Wayne L. Williams

“I have based my life on coal, and I think that’s something this country needs. I have seen people killed, I have seen people hurt, and it touches your heart. They eventually died from it. At one time, I had a lot of people that was friends and family working, but it’s down now.”

Wayne L. Williams, Retired Coal Miner, Lashmeet, West Virginia:

“I had a pretty good childhood. I was like every other child. I liked to play, and ride bicycles. I had a couple of serious wrecks on bicycles, not watching what I was doing. [Growing up] I hunted, and I fished, and rode horses. I built cabins, and played in them, just different things.

I’ve had a lot of things happen to me as a child that I remember as good times. I had two sisters. My oldest sister, she was a tomboy, like kind of followed after me a lot. [She] Liked to go fishing, liked to do this, liked to do that. My younger sister, she was too young to do things like that, but my older sister, she was pretty close.

Both my grandmothers passed away before I was born. I had two grandfathers, one used to help build tipples back years ago. My other grandfather lived in Princeton, West Virginia, and he operated the first streetcar in Princeton. [From them] I learned just different things. My granddaddy did a lot of farming back then years ago, and he did teach me to garden, and farm, how to put hay up. Good hard work.

I graduated from Matoka High and I went there from 1st Grade to 12th Grade. That was a lot of fun. It had its ups and downs. I reckon the ups was when I was trying to learn something, and the downs was when I didn’t mind and got corrected.

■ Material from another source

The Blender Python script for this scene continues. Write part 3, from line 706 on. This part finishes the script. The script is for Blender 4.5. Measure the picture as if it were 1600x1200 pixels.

I went into the Army [and] I served during Vietnam. Fortunately, I didn’t have to go [to Vietnam], but I did take the training to go. I ended up going to Germany [where] I was an 11B-20 foot soldier in Infantry. I helped protect the country, because we were stationed on the border. I ran equipment and different things [until I] got out in ’69. 

After I got out of the Army, I went to the coalmines. I really enjoyed it, and I reckon it got in my blood. I stayed with it as long as I could. I was an underground miner. I ran equipment; roof bolters, scoops, unitracks, and shuttle cars, which some calls a buggy. I have been hurt a couple times. I got covered up one time back in the eighties. It’s a whole new, different world. You’re underground and it’s different heights. Some of it might be thirty inches, some of it might forty inches, and some of it might be six and seven foot tall. I worked them all, but most of them were forty inches, to four foot. You had to duck walk, duck walk is just bent over. 

I enjoyed the men I worked with, and when you work underground, most of the time you get real close. [It’s] Just like a brotherhood, and some men you can’t get close to, but most the men that you work with are close. They’re closer than your brother, because you’re with them eight hours a day, ten hours a day, five and six days a week. 

I usually tell the story of a funny thing I seen happen to [my friend] one night. He was an electrician [and] he was working on a feeder. He didn’t have his britches legs bloused, and a rat got up in his britches legs. He couldn’t go nowhere. All he could do was squall and holler for help. We laughed, and then we helped him. 

I have based my life on coal, and I think that’s something this country needs. I have seen people killed, I have seen people hurt, and it touches your heart. They eventually died from it. At one time, I had a lot of people that was friends and family working, but it’s down now. Technology needs to get with coal, and work together and get something worked out where it can be used. That’s my, my belief. Whether or not I’m wrong I don’t know, but that’s my belief. 

I’m a hillbilly and I’m proud of it. I think [outsiders] get the wrong attitude on things. One time when I was a boy, I went up north to spend some time with the people, and they embarrassed me. They come out a-looking, and they said, ‘Well, you’ve got shoes on.’ I said, ‘Yeah, we wear shoes where I’m from.’ They said, ‘Well, we’ve been taught that you all was barefooted and lived in caves. That really hurt me. We’re just like everybody else, we’re from the hills.

Well I did like to hunt, but now I don’t hunt as much as I fish. I trout fish, mostly. I first started getting into fishing when I retired here a few years back. I had got me a new set of waders, and I was doing real good. This boy had lost his lure, and he told me to get it. It was in November and when I went down, I run out of bottom, and I got soaking wet. All my friends laughed and laughed about that. We were at the hunting camp, and I had to go back to camp and change clothes. When I come back, they were [still] sitting around at the park laughing about it. 

I want to be remembered as trying to live right, and do right. Even though we have our downs and our faults, remember that God loved us first, and when we do wrong, we have somewhere to go to make it right.”